Copy out each line of the data that holds the word "picture".
>> Start Data
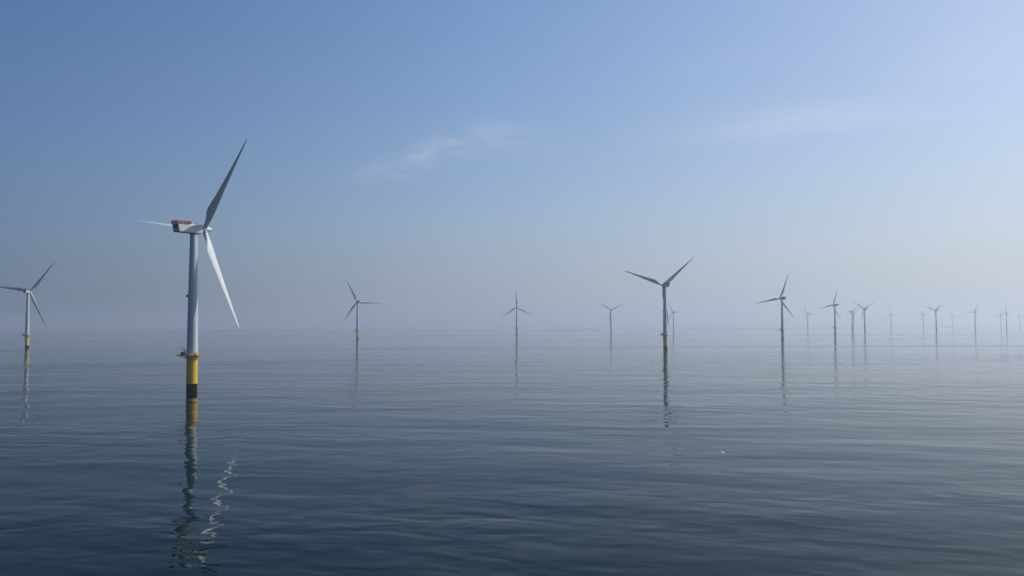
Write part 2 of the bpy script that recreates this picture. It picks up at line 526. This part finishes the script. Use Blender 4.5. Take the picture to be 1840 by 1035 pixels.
    def screen(x0, x1, ya, yb):
        L_ = math.hypot(x1 - x0, yb - ya); k = int(L_ / .5)
        for i in range(k):
            t0, t1 = (i + .15) / k, (i + .85) / k
            xa, xb = x0 + (x1 - x0) * t0, x0 + (x1 - x0) * t1
            Ya, Yb = ya + (yb - ya) * t0, ya + (yb - ya) * t1
            d = .02
            box(bm, min(xa, xb) - (d if abs(x1 - x0) < .01 else 0), max(xa, xb) + (d if abs(x1 - x0) < .01 else 0),
                min(Ya, Yb) - (d if abs(yb - ya) < .01 else 0), max(Ya, Yb) + (d if abs(yb - ya) < .01 else 0),
                z0 + rnd.uniform(0, .05), z1 - rnd.uniform(0, .06))
    screen(2.15, 2.15, -10.7, -4.4); screen(-2.15, -2.15, -10.7, -4.4); screen(-2.15, 2.15, -10.7, -10.7)
    H['wind_screen'] = link('wind_screen', nose_up(bm), M['red'], hp)
    bm = bmesh.new()
    for x in (-2.19, 2.19):
        for i in range(6): bar(bm, (x, -10.68 + 1.26 * i, 81.4), (x, -10.68 + 1.26 * i, 83.1), .05, 6)
        bar(bm, (x, -10.7, 83.08), (x, -4.4, 83.08), .05, 6)
    for x in (-1.1, 0, 1.1): bar(bm, (x, -10.76, 81.4), (x, -10.76, 83.1), .05, 6)
    bar(bm, (-2.19, -10.74, 83.08), (2.19, -10.74, 83.08), .05, 6)
    H['guard_rail'] = link('guard_rail', nose_up(bm), M['steel'], hp)
    # roof kit in front of the hoist platform
    bm = bmesh.new(); box(bm, -1.9, 1.9, -4.2, -2.75, 81.45, 83.05, .08)
    for k in range(5): box(bm, 1.88, 1.95, -4.1 + .27 * k, -3.97 + .27 * k, 81.65, 82.9)
    H['cooler'] = link('cooler', nose_up(bm), M['grey'], na)
    bm = bmesh.new(); box(bm, -1.6, 1.6, -2.6, -.6, 81.5, 82.55, .25)
    lathe(bm, [(.42, 0), (.42, .5)], 18, mtx=Matrix.Translation((1.0, -.2, 81.6)))
    H['roof_housing'] = link('roof_housing', nose_up(bm), M['nacelle'], na, True)
    bm = bmesh.new()
    box(bm, -1.2, 1.2, .1, 1.2, 81.6, 82.4, .12)
    bar(bm, (-.9, .6, 82.3), (-.9, .6, 83.2), .05); bar(bm, (.9, .9, 82.3), (.9, .9, 83.25), .05)
    bar(bm, (-1.25, .6, 83.1), (-.55, .6, 83.1), .07); bar(bm, (.6, .9, 83.15), (1.25, .9, 83.15), .07)
    H['wind_sensor'] = link('wind_sensor', nose_up(bm), M['steel'], na)
    # hub and spinner in the rotor frame
    F = rotor_frame()
    bm = bmesh.new()
    X90 = Matrix.Rotation(R(-90), 4, 'X')              # lathe z -> +Y
    lathe(bm, [(1.45, -1.75), (1.72, -1.4), (1.8, -.6), (1.8, .5), (1.72, 1.1), (1.55, 1.8), (1.3, 2.5), (1.0, 3.3), (.75, 4.1), (.45, 4.6), (.2, 4.8), (.03, 4.85)], 40, mtx=X90)
    sp = link('spinner', bm, M['blade'], root, True, 50); set_local(sp, F)
    H['spinner'] = sp
    bm = bmesh.new()
    lathe(bm, [(1.3, -2.3), (1.3, -1.7)], 32, mtx=X90)
    H['shaft_seal'] = link('shaft_seal', bm, M['dark'], sp, True)
    bd = blade_mesh()
    bl = link('blade', bd, M['blade'], root, True, 60)
    bm = bmesh.new()
    lathe(bm, [(1.24, .7), (1.24, 1.75), (1.15, 1.85)], 32)
    col = link('root_collar', bm, M['nacelle'], bl, True)
    H['blade'] = bl
    return root, P, H


ROOT, P, HD = make_turbine()
FIXED = ['foundation_pile', 'transition_piece', 'access_platform', 'tower']
YAWED = ['nacelle', 'spinner']


def copy_under(src, parent):
    c = src.copy(); COL.objects.link(c); c.parent = parent
    for ch in list(src.children):
        copy_under(ch, c)
    return c


GRP = 'wind turbines standing in the sea'


def turbine(x, y, yaw, phase, pitch, label, first=False, door=0):
    Y = Matrix.Rotation(-R(yaw), 4, 'Z')
    if first:
        root = ROOT; na, sp, bl0 = HD['nacelle'], HD['spinner'], HD['blade']
    else:
        root = bpy.data.objects.new('wind_turbine', None); COL.objects.link(root); root.empty_display_size = 5
        for k in FIXED: copy_under(P[k], root)
        na = copy_under(HD['nacelle'], root); sp = copy_under(HD['spinner'], root); bl0 = copy_under(HD['blade'], root)
    bl = [bl0, copy_under(bl0, root), copy_under(bl0, root)]
    set_local(na, Y); set_local(sp, Y @ rotor_frame() @ Matrix.Rotation(R(phase), 4, 'Y'))
    for i, b in enumerate(bl):
        set_local(b, Y @ blade_matrix(R(phase + 120 * i), R(pitch)) @ Matrix.Diagonal((1, 1, .983 if first else 1, 1)))
    root.location = (x, y, 0)
    tag(root, label, 'wind turbine', GRP)
    return root


TABLE = [
    (-149.65, 391.3, 30, 38.6, 93, 'nearest and largest wind turbine, red screened nacelle roof, yellow and black base'),
    (-651, 1122, -6, 38.4, 4, 'turbine at far left edge, one blade cut off by the frame, yellow base'),
    (-319, 1723, -20, 333, 4, 'turbine right of the largest one, with one blade pointing level to the right'),
    (13, 2354, -2, 356, 4, 'small turbine in the middle of the picture with one blade straight up'),
    (349, 2949, -3, 63, 4, 'small turbine with a V of two blades, left of the second largest turbine'),
    (182, 994, -11, 49, 3, 'second largest turbine, right of centre, two blades in a V above a yellow base'),
    (695, 3599, -16, 327, 4, 'faint turbine just right of the second largest turbine, partly behind its tower'),
    (507, 1568, -15, 19.1, 3, 'larger of the two side-on turbines at right, with one thin blade pointing down right'),
    (1553, 4390, -18, 331, 4, 'faint small turbine standing between the two side-on turbines at right'),
    (848, 2194, -28, 19, 4, 'smaller of the two side-on turbines at right, just left of a close pair'),
    (1454, 3573, 93, 67, 85, 'darker front turbine of the overlapping pair, nacelle pointing left'),
    (1893, 4635, -16, 56, 4, 'fainter rear turbine of the overlapping pair, its blades in a wide V'),
    (1203, 2850, -15, 62, 4, 'turbine right of the overlapping pair with one blade hanging down by its tower'),
    (2296, 5061, -13, 340, 4, 'faint turbine alone between the hanging blade turbine and two more to the right'),
    (2649, 5381, -12, 78, 4, 'very faint small turbine just left of a clearer wide V turbine'),
    (1680, 3310, -8, 50, 4, 'clearer hazy turbine on the right, its two blades in a wide V'),
    (3250, 6165, 0, 346, 4, 'very faint small turbine between the two clearer hazy ones, beside a tiny boat'),
    (2150, 3880, -7, 27, 4, 'hazy turbine near right edge with one blade level to the left'),
    (2549, 4308, -8, 6, 4, 'hazy turbine near right edge with one blade upright, a ghostly tower at its left'),
    (3326, 5686, -12, 20, 4, 'ghostly turbine tower almost lost in haze left of the upright blade turbine'),
    (3829, 6303, -12, 350, 4, 'rightmost turbine, a barely visible ghost at the right edge'),
]
for i, t in enumerate(TABLE):
    if i: turbine(*t)
turbine(*TABLE[0], first=True)


# ------------------------------------------------------------------ birds and boats
def sweep(bm, secs, n=12):
    """secs: (centre xyz, half width, half height), axis along x"""
    rings = []
    for (cx_, cy_, cz_), a, b in secs:
        rings.append([bm.verts.new((cx_, cy_ + a * math.cos(2 * math.pi * i / n), cz_ + b * math.sin(2 * math.pi * i / n))) for i in range(n)])
    for p, q in zip(rings[:-1], rings[1:]):
        for i in range(n): bm.faces.new((p[i], p[(i + 1) % n], q[(i + 1) % n], q[i]))
    bm.faces.new(rings[0]); bm.faces.new(rings[-1])


def bird(name, loc, rot, label, cat, body_m, wing_m, span, floating):
    bm = bmesh.new()
    sweep(bm, [((-.34, 0, .03), .015, .01), ((-.30, 0, .03), .06, .018), ((-.20, 0, .01), .06, .045), ((-.08, 0, -.01), .085, .075),
               ((.05, 0, 0), .088, .08), ((.14, 0, .03), .06, .065), ((.20, 0, .08 if floating else .04), .04, .045),
               ((.26, 0, .12 if floating else .05), .042, .042), ((.30, 0, .12 if floating else .05), .025, .025), ((.315, 0, .12 if floating else .045), .01, .01)])
    o = link(name, bm, body_m, None, True, 180)
    o.location = loc
    if floating: o.rotation_euler = rot
    else:                                               # banking: back to the sun and the ship, wing tips high left / low right
        z = Vector((.29, -.58, .76)).normalized(); y = Vector((.75, .0, -.62)); y = (y - z * y.dot(z)).normalized()
        o.rotation_euler = Matrix((y.cross(z), y, z)).transposed().to_euler(); o.scale = (.85, .85, .85)
    tag(o, label, cat)
    bm = bmesh.new()
    bar(bm, (.30, 0, .115 if floating else .045), (.37, 0, .105 if floating else .035), .009, 6)
    link('beak', bm, M['rail'], o)
    for s in (-1, 1):
        bm = bmesh.new()
        if floating:
            st = [(.075, -.02, .02, .12, .09), (.10, -.06, .04, .11, .05), (.06, -.20, .05, .06, .02)]
            sweep(bm, [((.10, s * .075, .02), .02, .03), ((0, s * .085, .03), .022, .055), ((-.15, s * .075, .04), .02, .04), ((-.32, s * .03, .05), .008, .01)])
        else:
            ring_p = None
            for yy, xx, zz_, ch in ((.06, .02, .03, .17), (.22, .06, .13, .16), (.38, .07, .15, .14), (.55, .0, .12, .10), (.70, -.10, .06, .03)):
                yy *= span
                r_ = [bm.verts.new((xx + ch / 2, s * yy, zz_)), bm.verts.new((xx, s * yy, zz_ + .014)), bm.verts.new((xx - ch / 2, s * yy, zz_)), bm.verts.new((xx, s * yy, zz_ - .008))]
                if ring_p:
                    for k in range(4): bm.faces.new((ring_p[k], ring_p[(k + 1) % 4], r_[(k + 1) % 4], r_[k]))
                else: bm.faces.new(r_)
                ring_p = r_
            bm.faces.new(ring_p)
        link('wing', bm, wing_m, o, True, 60)
    return o


M['white_f'] = mat('white_feathers', (0.80, 0.80, 0.78), 0.7, vary=0.05, scale=8)
M['grey_f'] = mat('grey_feathers', (0.62, 0.63, 0.65), 0.7, vary=0.12, scale=8)
M['dark_f'] = mat('dark_feathers', (0.018, 0.016, 0.015), 0.7, vary=0.2, scale=8)
bird('gull', (50.3, 201.0, SEA + 0.35), Matrix.Identity(3), 'white gull low over the dark water right of centre', 'gull', M['white_f'], M['grey_f'], 1.0, False)
bird('seabird', (-65.6, 166.1, SEA + 0.03), (0, 0, R(10)), 'small dark bird sitting on the water left of the nearest tower reflection', 'seabird', M['dark_f'], M['dark_f'], 1.0, True)


def boat(loc, rz):
    root = bpy.data.objects.new('work_boat', None); COL.objects.link(root)
    root.location = loc; root.rotation_euler = (0, 0, rz)
    bm = bmesh.new()
    rings = []
    for x, hw_, zb, zt in ((-7, 2.4, -.7, 1.4), (-3, 2.6, -.9, 1.5), (2, 2.5, -.9, 1.8), (5.5, 1.4, -.8, 2.3), (7.5, .15, -.2, 2.8)):
        rings.append([bm.verts.new(v) for v in ((x, -hw_, zt), (x, -hw_ * .7, zb), (x, hw_ * .7, zb), (x, hw_, zt))])
    for p, q in zip(rings[:-1], rings[1:]):
        for i in range(4): bm.faces.new((p[i], q[i], q[(i + 1) % 4], p[(i + 1) % 4]))
    bm.faces.new(rings[0]); bm.faces.new(rings[-1])
    link('hull', bm, M['dark'], root)
    bm = bmesh.new(); box(bm, -1, 3.4, -1.7, 1.7, 1.7, 4.4, .3); box(bm, -.2, 2.6, -1.3, 1.3, 4.4, 5.2, .2)
    link('cabin', bm, M['grey'], root)
    bm = bmesh.new(); bar(bm, (.2, 0, 5), (.2, 0, 8.2), .12); bar(bm, (.2, -1, 6.8), (.2, 1, 6.8), .08)
    link('mast', bm, M['grey'], root)
    tag(root, 'tiny distant boat, a dark speck near the horizon among the faint turbines', 'boat')


boat((2805, 5389, SEA), R(20))


def buoy(loc):
    root = bpy.data.objects.new('buoy', None); COL.objects.link(root); root.location = loc
    bm = bmesh.new(); lathe(bm, [(1.0, -1.2), (1.5, -.4), (1.5, .6), (1.2, .9)], 20)
    link('float', bm, M['dark'], root, True)
    bm = bmesh.new()
    for k in range(4):
        a = R(45 + 90 * k); bar(bm, (1.0 * math.cos(a), 1.0 * math.sin(a), .8), (.35 * math.cos(a), .35 * math.sin(a), 3.8), .09)
    lathe(bm, [(.45, 3.7), (.45, 4.1), (.1, 4.9)], 12)
    link('lantern_cage', bm, M['dark'], root)
    tag(root, 'tiny dark buoy at the horizon just right of the small V turbine', 'buoy')


buoy((515, 3958, SEA))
>> End Data
* [The output]
Write part 2 of the bpy script that recreates this picture. It picks up at line 526. This part finishes the script. Use Blender 4.5. Take the picture to be 1840 by 1035 pixels.
    (13, 2354, -2, 356, 4, 'small turbine in the middle of the picture with one blade straight up'),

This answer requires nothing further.